Dynamics of electron beams in plasmas

The characteristic features of the relaxation of the energy and momentum distribution functions of the electrons in a plasma produced by a low-voltage beam discharge in helium are investigated. It is established that, contrary to widely held opinion, the energy of an intense electron beam may relax due to the wave excitation. The critical currents corresponding to a jumplike transition from one relaxation mechanism to another are measured. The density of metastable helium atoms is determined from the comparative analysis of theoretical and experimental results on the structure of the energy spectrum of the electrons of an intense beam. An intense electron beam is found to become more isotropic in the course of its interaction with Langmuir waves in a collisionless plasma. The cross section for quasi-elastic collisions between the electrons and Langmuir plasmons is estimated. The wave nature of the beam-plasma mechanism for the relaxation of the anisotropic electron energy distribution function is demonstrated, and the mechanism itself is shown to come into play when the discharge current exceeds a certain critical level.

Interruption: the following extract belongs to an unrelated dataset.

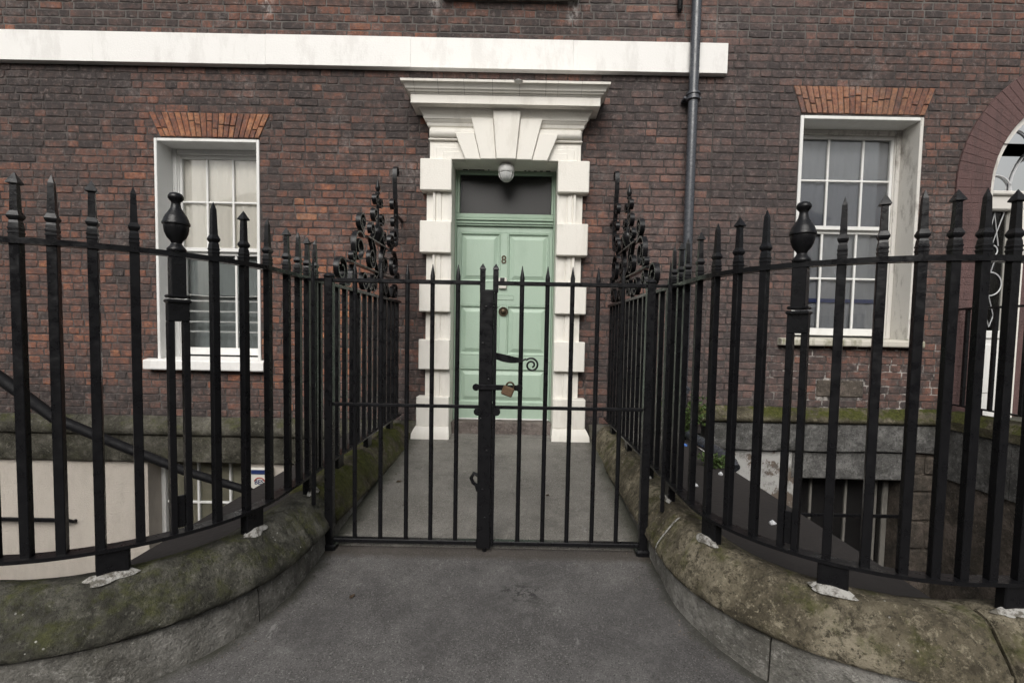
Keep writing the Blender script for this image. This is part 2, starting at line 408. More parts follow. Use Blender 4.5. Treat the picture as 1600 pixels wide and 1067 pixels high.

The experimental threshold criterion for the energy relaxation of an intense monoenergetic beam is obtained for the first time. It is shown that the relaxation occurs in two stages: the isotropization stage, in which the beam energy decreases insignificantly, is followed by the stage in which the beam relaxes to a state with a plateau-like energy distribution function. The threshold criterion for the relaxation of the anisotropic electron energy distribution function is universal in character regardless of the cause of anisotropy.